- _TASK TO CARRY OUT_
Omit all images, then return the remaining material exactly as it stands.

────

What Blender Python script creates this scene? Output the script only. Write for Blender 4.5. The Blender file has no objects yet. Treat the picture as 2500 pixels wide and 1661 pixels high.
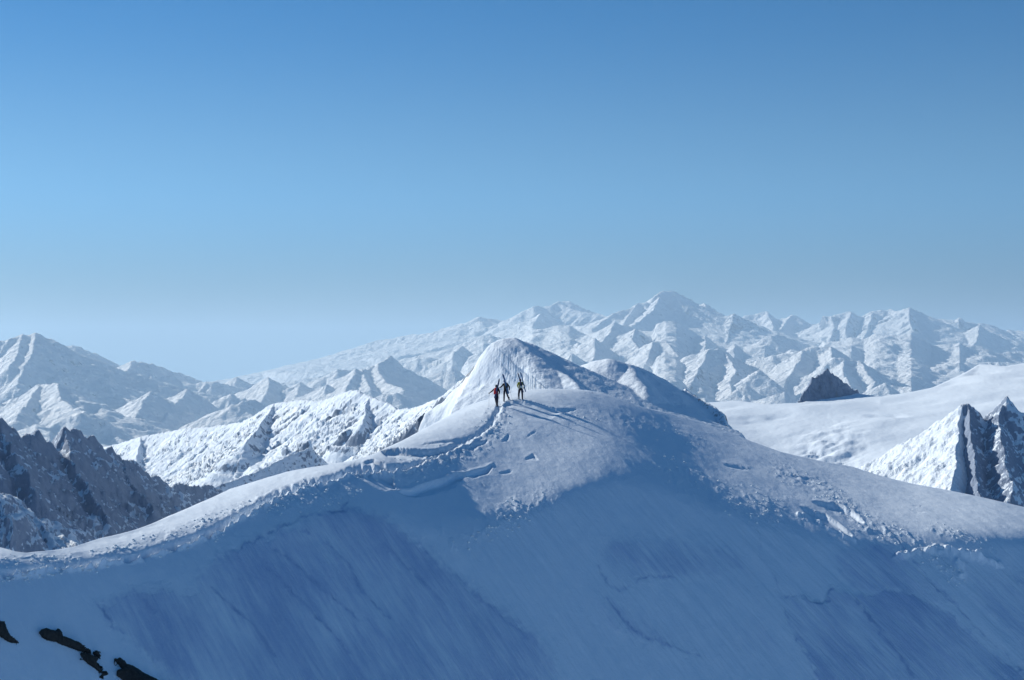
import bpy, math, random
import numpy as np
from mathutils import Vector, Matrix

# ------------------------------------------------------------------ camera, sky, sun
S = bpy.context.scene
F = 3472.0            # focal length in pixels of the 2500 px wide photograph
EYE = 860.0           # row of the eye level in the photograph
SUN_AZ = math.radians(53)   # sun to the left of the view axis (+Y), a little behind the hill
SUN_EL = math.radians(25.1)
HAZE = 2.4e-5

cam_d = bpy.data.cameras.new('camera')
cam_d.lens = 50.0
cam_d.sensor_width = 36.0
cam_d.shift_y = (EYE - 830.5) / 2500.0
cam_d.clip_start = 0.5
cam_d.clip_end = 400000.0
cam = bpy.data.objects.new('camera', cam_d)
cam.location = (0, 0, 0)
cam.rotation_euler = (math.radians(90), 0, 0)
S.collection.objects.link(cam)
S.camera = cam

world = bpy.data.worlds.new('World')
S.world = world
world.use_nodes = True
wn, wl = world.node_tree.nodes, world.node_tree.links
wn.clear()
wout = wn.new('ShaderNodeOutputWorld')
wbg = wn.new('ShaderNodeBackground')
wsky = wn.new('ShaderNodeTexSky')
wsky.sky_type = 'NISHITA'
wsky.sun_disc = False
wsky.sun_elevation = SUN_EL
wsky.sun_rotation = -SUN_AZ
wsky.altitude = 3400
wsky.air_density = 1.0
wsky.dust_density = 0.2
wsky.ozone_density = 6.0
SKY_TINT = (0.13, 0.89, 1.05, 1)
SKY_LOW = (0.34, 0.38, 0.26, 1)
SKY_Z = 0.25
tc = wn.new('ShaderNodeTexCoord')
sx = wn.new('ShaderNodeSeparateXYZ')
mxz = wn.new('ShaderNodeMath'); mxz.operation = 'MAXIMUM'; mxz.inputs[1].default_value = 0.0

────

- _TASK RESULT_
What Blender Python script creates this scene? Output the script only. Write for Blender 4.5. The Blender file has no objects yet. Treat the picture as 2500 pixels wide and 1661 pixels high.
import bpy, math, random
import numpy as np
from mathutils import Vector, Matrix

# ------------------------------------------------------------------ camera, sky, sun
S = bpy.context.scene
F = 3472.0            # focal length in pixels of the 2500 px wide photograph
EYE = 860.0           # row of the eye level in the photograph
SUN_AZ = math.radians(53)   # sun to the left of the view axis (+Y), a little behind the hill
SUN_EL = math.radians(25.1)
HAZE = 2.4e-5

cam_d = bpy.data.cameras.new('camera')
cam_d.lens = 50.0
cam_d.sensor_width = 36.0
cam_d.shift_y = (EYE - 830.5) / 2500.0
cam_d.clip_start = 0.5
cam_d.clip_end = 400000.0
cam = bpy.data.objects.new('camera', cam_d)
cam.location = (0, 0, 0)
cam.rotation_euler = (math.radians(90), 0, 0)
S.collection.objects.link(cam)
S.camera = cam

world = bpy.data.worlds.new('World')
S.world = world
world.use_nodes = True
wn, wl = world.node_tree.nodes, world.node_tree.links
wn.clear()
wout = wn.new('ShaderNodeOutputWorld')
wbg = wn.new('ShaderNodeBackground')
wsky = wn.new('ShaderNodeTexSky')
wsky.sky_type = 'NISHITA'
wsky.sun_disc = False
wsky.sun_elevation = SUN_EL
wsky.sun_rotation = -SUN_AZ
wsky.altitude = 3400
wsky.air_density = 1.0
wsky.dust_density = 0.2
wsky.ozone_density = 6.0
SKY_TINT = (0.13, 0.89, 1.05, 1)
SKY_LOW = (0.34, 0.38, 0.26, 1)
SKY_Z = 0.25
tc = wn.new('ShaderNodeTexCoord')
sx = wn.new('ShaderNodeSeparateXYZ')
mxz = wn.new('ShaderNodeMath'); mxz.operation = 'MAXIMUM'; mxz.inputs[1].default_value = 0.0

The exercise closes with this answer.